Żądania ZNP są następujące:
1. zachowanie, wynikających z ustawy Karta Nauczyciela (w
brzmieniu obowiązującym 1 września 2014 r.), uprawnień nauczycieli,
wychowawców i innych pracowników pedagogicznych;
2. podwyższenie o 10% wynagrodzenia zasadniczego nauczycieli,
wychowawców i innych pracowników pedagogicznych oraz zmiany w systemie
wynagradzania pracowników samorządowych;
3. zahamowanie - prowadzącego do pogorszenia warunków pracy i
wynagradzania pracowników oświaty - przekazywania przez samorządy szkół i
placówek oświatowych;
4. zapewnienie uprawnień wynikających z ustawy Karta
Nauczyciela nauczycielom zatrudnionym w publicznych przedszkolach,
szkołach i placówkach prowadzonych przez osoby fizyczne oraz osoby
prawne niebędące jednostkami samorządu terytorialnego.
Zgodnie z prawem, pracodawcą nauczyciela jest szkoła lub zespół szkół.
Dlatego na podstawie obecnie obowiązujących przepisów, spór zbiorowy
może być prowadzony ze szkołą (zespołem szkół), w której zatrudnieni są
członkowie ZNP.
- Spór zbiorowy może dotyczyć warunków pracy, płac lub świadczeń
socjalnych oraz praw i wolności związkowych pracowników.

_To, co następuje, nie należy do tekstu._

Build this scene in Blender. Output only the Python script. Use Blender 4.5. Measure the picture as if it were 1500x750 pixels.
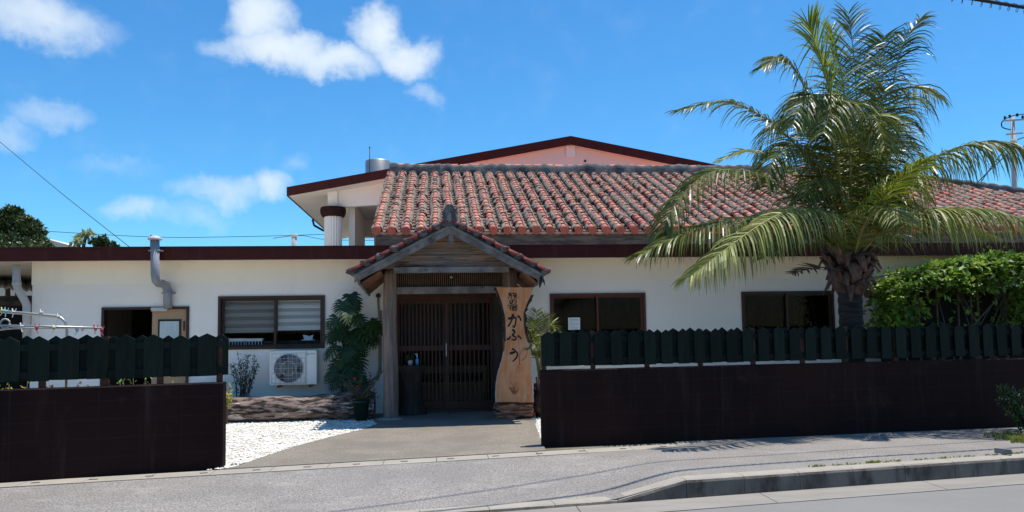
import bpy, bmesh, math, random
from mathutils import Vector, Matrix, noise
random.seed(7)
R_ = math.radians
for o in list(bpy.data.objects): bpy.data.objects.remove(o)
S = bpy.context.scene
COL = S.collection
# ------------------------------------------------------------------ camera
TH, PT, RO, F, SH = R_(5.7), R_(4.0), -0.0155, 1133.0, 27.0
EYE = Vector((0, 0, 1.5))
RM = Matrix.Rotation(-TH, 3, 'Z') @ Matrix.Rotation(math.pi/2+PT, 3, 'X') @ Matrix.Rotation(RO, 3, 'Z')
cd = bpy.data.cameras.new('camera'); cam = bpy.data.objects.new('camera', cd); COL.objects.link(cam)
cam.matrix_world = Matrix.Translation(EYE) @ RM.to_4x4()
cd.sensor_width = 36; cd.lens = F/1500*36; cd.shift_y = SH/1500; cd.clip_end = 3000; cd.clip_start = .05
S.camera = cam
S.render.resolution_x, S.render.resolution_y = 1024, 512
# ------------------------------------------------------------------ sun, sky, exposure
SHX, SHY = -.22, -.065                       # shadow offset per metre of height
SUN_EL = math.atan2(1, math.hypot(SHX, SHY)); SUN_AZ = math.atan2(-SHX, -SHY)
sd = bpy.data.lights.new('sun', 'SUN'); sd.energy = 4.6; sd.angle = R_(.53); sd.color = (1, .955, .88)
sun = bpy.data.objects.new('sun', sd); COL.objects.link(sun)
sun.rotation_euler = Vector((SHX, SHY, -1)).to_track_quat('-Z', 'Y').to_euler()
S.view_settings.view_transform = 'Standard'; S.view_settings.look = 'None'
S.view_settings.exposure = 0.42; S.view_settings.gamma = 1; S.view_settings.use_curve_mapping = False

def ray(px, py):
    return RM @ Vector(((px-750)/F, (375-py+SH)/F, -1))
def W(px, py, Y):                           # point seen at a pixel, on the vertical plane y = Y
    d = ray(px, py); t = Y/d.y
    return Vector((d.x*t, Y, 1.5+d.z*t))
def G(px, py, z=0):                         # the same on the level z
    d = ray(px, py); t = (z-1.5)/d.z
    return Vector((d.x*t, d.y*t, z))
def lerp(a, b, t): return a+(b-a)*t

w = bpy.data.worlds.new("World"); S.world = w; w.use_nodes = True
nt = w.node_tree; N = nt.nodes; L = nt.links; N.clear()
def math_(op, a, b=None, c=None, clamp=False, tree=None):
    t = tree or nt
    n = t.nodes.new('ShaderNodeMath'); n.operation = op; n.use_clamp = clamp
    for i, v in enumerate((a, b, c)):
        if v is None: continue
        if isinstance(v, (int, float)): n.inputs[i].default_value = v
        else: t.links.new(v, n.inputs[i])
    return n.outputs[0]
sky = N.new('ShaderNodeTexSky'); sky.sky_type = 'NISHITA'; sky.sun_disc = False
sky.sun_elevation = SUN_EL; sky.sun_rotation = SUN_AZ; sky.air_density = 1.0; sky.dust_density = .3; sky.ozone_density = 3.0
hs = N.new('ShaderNodeHueSaturation'); hs.inputs['Saturation'].default_value = 1.12; hs.inputs['Value'].default_value = 1.10
L.new(sky.outputs[0], hs.inputs['Color'])
tint = N.new('ShaderNodeMix'); tint.data_type = 'RGBA'; tint.blend_type = 'MULTIPLY'; tint.inputs['Factor'].default_value = 1; tint.inputs['B'].default_value = (.49, .98, 1.20, 1); L.new(hs.outputs[0], tint.inputs['A'])
geo = N.new('ShaderNodeTexCoord'); sp = N.new('ShaderNodeSeparateXYZ'); L.new(geo.outputs['Generated'], sp.inputs[0])
no = N.new('ShaderNodeTexNoise'); no.inputs['Scale'].default_value = 9; no.inputs['Detail'].default_value = 7; no.inputs['Roughness'].default_value = .62
L.new(geo.outputs['Generated'], no.inputs['Vector'])
no2 = N.new('ShaderNodeTexNoise'); no2.inputs['Scale'].default_value = 26; no2.inputs['Detail'].default_value = 6
L.new(geo.outputs['Generated'], no2.inputs['Vector'])
az = math_('ARCTAN2', sp.outputs[0], sp.outputs[1]); el = math_('ARCSINE', sp.outputs[2])
nsep = N.new('ShaderNodeSeparateColor'); L.new(no.outputs['Color'], nsep.inputs[0])
mt = N.new('ShaderNodeMapRange'); mt.interpolation_type = 'SMOOTHSTEP'; mt.inputs['From Min'].default_value = .01; mt.inputs['From Max'].default_value = .105; L.new(el, mt.inputs['Value']); L.new(mt.outputs[0], tint.inputs['Factor'])   # hazy band at the horizon keeps its own colour
az = math_('ADD', az, math_('MULTIPLY', math_('SUBTRACT', nsep.outputs[0], .5), .10))
el = math_('ADD', el, math_('MULTIPLY', math_('SUBTRACT', nsep.outputs[1], .5), .10))
acc = None
for (px, py, rx, ry, wt) in [(40, 20, 112, 42, .85), (110, 32, 44, 34, .75), (380, 28, 56, 54, 1.1), (410, 75, 96, 36, 1.1), (480, 92, 80, 34, 1.05),
        (552, 50, 44, 48, 1.15), (585, 85, 62, 36, 1.1), (620, 78, 36, 24, .7), (330, 72, 50, 22, .6), (620, 135, 34, 22, .6), (75, 172, 52, 22, .52), (18, 186, 38, 22, .5),
        (188, 314, 46, 24, .62), (262, 325, 66, 22, .42), (325, 290, 70, 26, .64), (398, 280, 40, 32, .78), (430, 245, 30, 16, .35), (170, 250, 60, 16, .3)]:
    d = ray(px, py).normalized(); a = math.atan2(d.x, d.y); e = math.asin(d.z)
    qa = math_('MULTIPLY', math_('SUBTRACT', az, a), F/rx*.92); qe = math_('MULTIPLY', math_('SUBTRACT', el, e), F/ry)
    dd = math_('ADD', math_('MULTIPLY', qa, qa), math_('MULTIPLY', qe, qe))
    m = math_('MULTIPLY', math_('SUBTRACT', 1, dd, clamp=True), wt)
    acc = m if acc is None else math_('MAXIMUM', acc, m)
cl = math_('SUBTRACT', acc, math_('MULTIPLY', no2.outputs[0], .55))
mr = N.new('ShaderNodeMapRange'); mr.interpolation_type = 'SMOOTHSTEP'
mr.inputs['From Min'].default_value = -.30; mr.inputs['From Max'].default_value = .98
L.new(cl, mr.inputs['Value'])
mx = N.new('ShaderNodeMix'); mx.data_type = 'RGBA'
L.new(math_('MULTIPLY', mr.outputs[0], .93), mx.inputs['Factor']); L.new(tint.outputs['Result'], mx.inputs['A']); mx.inputs['B'].default_value = (6.6, 7.3, 7.8, 1)
bg = N.new('ShaderNodeBackground'); bg.inputs['Strength'].default_value = .1
out = N.new('ShaderNodeOutputWorld'); L.new(mx.outputs['Result'], bg.inputs[0]); L.new(bg.outputs[0], out.inputs[0])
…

Dlatego nasze
żądania są tak ściśle zdefiniowane – mówił Sławomir Broniarz.
Dodał, że nie jest to jednak protest tylko w sprawie podwyżek.
- Protestujemy przeciwko dezawuowaniu pracy nauczycieli, lekceważeniu i
obrażaniu pedagogów. Nie zgadzamy się na demontaż publicznych szkół
prowadzonych przez samorządy, likwidację placówek i przekazywanie szkół
stowarzyszeniom i fundacjom, na pogorszenie warunków pracy i płacy
nauczycieli. Na zwolnienia i bezrobocie w oświacie – wymieniał.
Wg szacunków ZNP, utratą pracy zagrożonych jest ok. 5 tysięcy nauczycieli. Najwięcej zwolnień będzie w woj. śląskim: 414 os., łódzkim: 303 i świętokrzyskim: 292 os.
Ale to nie wszystko. Mamy do czynienia z ograniczaniem etatów na dużą
skalę. Ta sytuacja dotyczy aż kilkunastu tysięcy nauczycieli w całym
kraju, najwięcej w woj. świętokrzyskim: 1780 os., śląskim: 1646 os.